Leviticus 18:1-4 And the LORD spoke to Moses, saying, "Speak to the people of Israel and say to them, I am the LORD your God. You shall not do as they do in the land of Egypt, where you lived, and you shall not do as they do in the land of Canaan, to which I am bringing you. You shall not walk in their statutes. You shall follow my rules and keep my statutes and walk in them. I am the LORD your God.From the beginning, the situation was not so much about confronting culture as it was about becoming God's people. God was creating his own people, and preparing them to be the people of the Messiah. As I have said elsewhere on this blog,
God is about the creation of a Christ-centered counter-culture in the church. That counter-culture is not marked by outward signs any longer.
Romans 2:28-29 For no one is a Jew who is merely one outwardly, nor is circumcision outward and physical. But a Jew is one inwardly, and circumcision is a matter of the heart, by the Spirit, not by the letter. His praise is not from man but from God.Ironically, the word "Jew" here can simply be replaced with the idea of "Christian" today, as we believe God has made a new people in Christ, and the believing, faithful, old covenant community is part of that people as well.
I do not believe God cares any more about a butterfly tattoo on an ankle or a pierced nose than he cares about Jan Crouch's hair or the music styles heard at a Gaither homecoming. Both are culture. Neither are sinful. Neither commend us to God. Are there legitimate questions of "high" and "low" culture? Yes, but we must be careful to not identify Christ with culture, whether high or low. That one cultural expression might reflect some objective value- like beauty- is not guranteed simply because I like it. I enjoy high church organ music and find hours of African drumming unnerving. Does God really choose one over the other? Conservative evangelicals would do well to not trust their own preferences so much, and to subject everything they do to the values of the Kingdom of God, where many things are upside down from our viewpoint.
Finally, on the subject of Jesus, I truly want to comment Phil Johnson for bringing Jesus up at all in this kind of discussion. It's a rarity in evangelicalism these days. It is discouraging how Jesus is omitted from almost all evangelical debates about anything. In an examination of faithful living in a particular culture, Jesus matters more than any exegesis of Leviticus!
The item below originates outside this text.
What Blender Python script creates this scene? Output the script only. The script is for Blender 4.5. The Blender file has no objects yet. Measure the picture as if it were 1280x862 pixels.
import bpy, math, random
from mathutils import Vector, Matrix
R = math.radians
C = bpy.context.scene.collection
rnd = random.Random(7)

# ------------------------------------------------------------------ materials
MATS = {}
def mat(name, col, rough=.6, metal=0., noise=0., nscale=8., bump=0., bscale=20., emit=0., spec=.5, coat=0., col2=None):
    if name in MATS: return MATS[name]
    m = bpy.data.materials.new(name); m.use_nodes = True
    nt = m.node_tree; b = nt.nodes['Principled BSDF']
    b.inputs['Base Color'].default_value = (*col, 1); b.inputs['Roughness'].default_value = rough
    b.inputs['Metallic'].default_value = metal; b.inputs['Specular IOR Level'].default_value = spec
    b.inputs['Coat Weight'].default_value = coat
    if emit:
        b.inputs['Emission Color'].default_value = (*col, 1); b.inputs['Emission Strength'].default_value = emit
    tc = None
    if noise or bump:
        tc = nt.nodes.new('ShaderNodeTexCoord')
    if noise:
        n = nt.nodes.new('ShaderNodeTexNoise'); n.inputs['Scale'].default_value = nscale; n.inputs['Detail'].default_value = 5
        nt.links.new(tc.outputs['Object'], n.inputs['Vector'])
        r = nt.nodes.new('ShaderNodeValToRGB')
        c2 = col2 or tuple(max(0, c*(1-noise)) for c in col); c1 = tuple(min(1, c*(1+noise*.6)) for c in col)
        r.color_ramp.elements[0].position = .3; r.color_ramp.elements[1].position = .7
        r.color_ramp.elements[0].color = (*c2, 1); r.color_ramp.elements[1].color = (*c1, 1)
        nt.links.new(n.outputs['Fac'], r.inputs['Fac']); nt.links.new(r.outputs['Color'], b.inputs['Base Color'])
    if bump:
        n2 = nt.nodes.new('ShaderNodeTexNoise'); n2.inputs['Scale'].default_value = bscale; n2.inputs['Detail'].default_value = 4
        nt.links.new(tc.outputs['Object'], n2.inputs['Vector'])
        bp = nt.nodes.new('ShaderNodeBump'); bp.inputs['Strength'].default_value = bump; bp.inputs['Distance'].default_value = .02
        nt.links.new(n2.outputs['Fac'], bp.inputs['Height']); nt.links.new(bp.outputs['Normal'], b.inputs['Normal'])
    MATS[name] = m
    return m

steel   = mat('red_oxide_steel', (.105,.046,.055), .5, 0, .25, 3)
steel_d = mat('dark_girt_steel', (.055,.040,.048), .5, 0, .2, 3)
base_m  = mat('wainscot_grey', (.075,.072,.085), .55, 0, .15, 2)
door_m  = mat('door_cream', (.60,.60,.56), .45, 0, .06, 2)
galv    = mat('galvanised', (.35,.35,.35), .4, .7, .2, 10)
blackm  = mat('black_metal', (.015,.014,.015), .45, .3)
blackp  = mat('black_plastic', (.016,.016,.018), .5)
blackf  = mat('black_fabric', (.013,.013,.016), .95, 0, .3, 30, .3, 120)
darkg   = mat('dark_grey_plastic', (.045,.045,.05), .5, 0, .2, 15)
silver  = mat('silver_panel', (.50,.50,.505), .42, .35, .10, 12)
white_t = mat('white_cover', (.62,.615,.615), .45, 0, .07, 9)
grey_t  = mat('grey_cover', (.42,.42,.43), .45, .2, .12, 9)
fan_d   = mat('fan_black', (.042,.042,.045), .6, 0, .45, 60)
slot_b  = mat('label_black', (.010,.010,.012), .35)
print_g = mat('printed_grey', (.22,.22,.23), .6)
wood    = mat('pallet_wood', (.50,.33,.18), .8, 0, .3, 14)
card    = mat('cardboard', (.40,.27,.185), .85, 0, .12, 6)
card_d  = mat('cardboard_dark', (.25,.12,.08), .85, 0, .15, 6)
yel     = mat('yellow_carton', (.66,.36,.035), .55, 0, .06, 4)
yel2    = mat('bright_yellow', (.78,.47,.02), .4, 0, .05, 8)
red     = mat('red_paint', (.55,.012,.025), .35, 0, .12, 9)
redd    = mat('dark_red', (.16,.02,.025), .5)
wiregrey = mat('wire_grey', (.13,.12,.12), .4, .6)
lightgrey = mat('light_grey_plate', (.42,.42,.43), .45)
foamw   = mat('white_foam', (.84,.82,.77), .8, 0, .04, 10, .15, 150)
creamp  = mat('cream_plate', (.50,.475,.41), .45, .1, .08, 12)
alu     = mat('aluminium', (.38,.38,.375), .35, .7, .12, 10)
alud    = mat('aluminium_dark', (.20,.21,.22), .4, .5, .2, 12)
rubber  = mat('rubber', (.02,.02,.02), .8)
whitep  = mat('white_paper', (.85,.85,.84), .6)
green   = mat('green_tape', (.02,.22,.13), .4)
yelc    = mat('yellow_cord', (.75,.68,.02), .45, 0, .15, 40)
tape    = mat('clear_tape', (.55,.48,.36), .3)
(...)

Phil is right that Jesus was wrongly accused if he was accused of using prostitutes for sex or of being drunk. But Jesus did participate in "low life" culture, at least as it was defined by the dominant Pharisaic Judaism of the time. Everything about Jesus was "low life." His town. His region. His friends. Their jobs. Jesus' didn't use prostitutes, but he allowed them to follow him and to touch him. This was horrendously scandalous and would have been labelled "rebellious" and "purposely provocative" by those concerned about a good witness. The Pharisees would have said much of what fundamentalists say today: You don't need to have followers from among the dirty, filthy sinners to be a reforming rabbi. You don't need to touch lepers to show compassion. Send them to the established authorities. You don't need to go into the houses of those people to show God is merciful. You don't need to frequent those parties. You don't need to hang out with Samaritans.
Jesus knew exactly what he was doing when he made Matthew a disciple and accepted the lavish worship of a sinful woman. He knew exactly what he was doing in not washing his hands, refusing to fast, breaking traditions and associating with the politically and religious fringe.
Jesus broke laws that defined "high, decent, Christian" culture all the time. He broke food laws, sabbath laws, laws of association. He had his own version of the holiness code that would have sent the fundamentalists of his day scrambling for all their best rhetoric to condemn him as being needlessly, immaturely disrespectful of things that made up a good witness.
I only mention this to say that Jesus was "culture savvy" and purposely confronted the RELIGIOUS CULTURE of his day for their blindness to their own meaningless cultural acrustations to the truth of God. Tithing your mint and cumin was a good witness. Avoiding lepers was a good witness. If some of our Christian brothers and sisters provoke us the same way, let's be careful we understand what is really happening. Are they attempting to "convert by being cool?" Then by all means, tell them what Doug Wilson does:
the rebel soul is a geezer. Then let's remeber that Jesus is a rebel to any aspects of culture that turn us away from the truth of God and true human experience. Making sure we aren't blind to our own cultural trappings is crucial in making sure we don't present Jesus as simply a white, suburban, American, Republican, evangelical version of what we think "good people" ought to look like.
How do I answer the question of tattoos and piercings? It is a complex question. It has to do with all kinds of issues over which Christians will disagree. I tell our kids under 18 that they should submit to their parents on this one. I tell anyone over 18 to look closely at what Jesus did and didn't do, and to not rush into a decision that they will later regret. I harshly critique the idea that such things are "evangelistic." God isn't mocked or manipulated by fashion. But he isn't manipulated by Gospel music either. Or by Reformed worship. Or by Warren's books. God isn't obligated to any of our cultures. He came as Jesus Christ for us and for our salvation. How we live on earth is about loyalty to Christ. It's a life devoted to Jesus as Lord, serving others in love. That isn't a tattoo and it's not cool. It's a life created by the Spirit and formed by the Word. Whatever our culture, let's put it under the constant judgement of the final Word...Jesus Christ.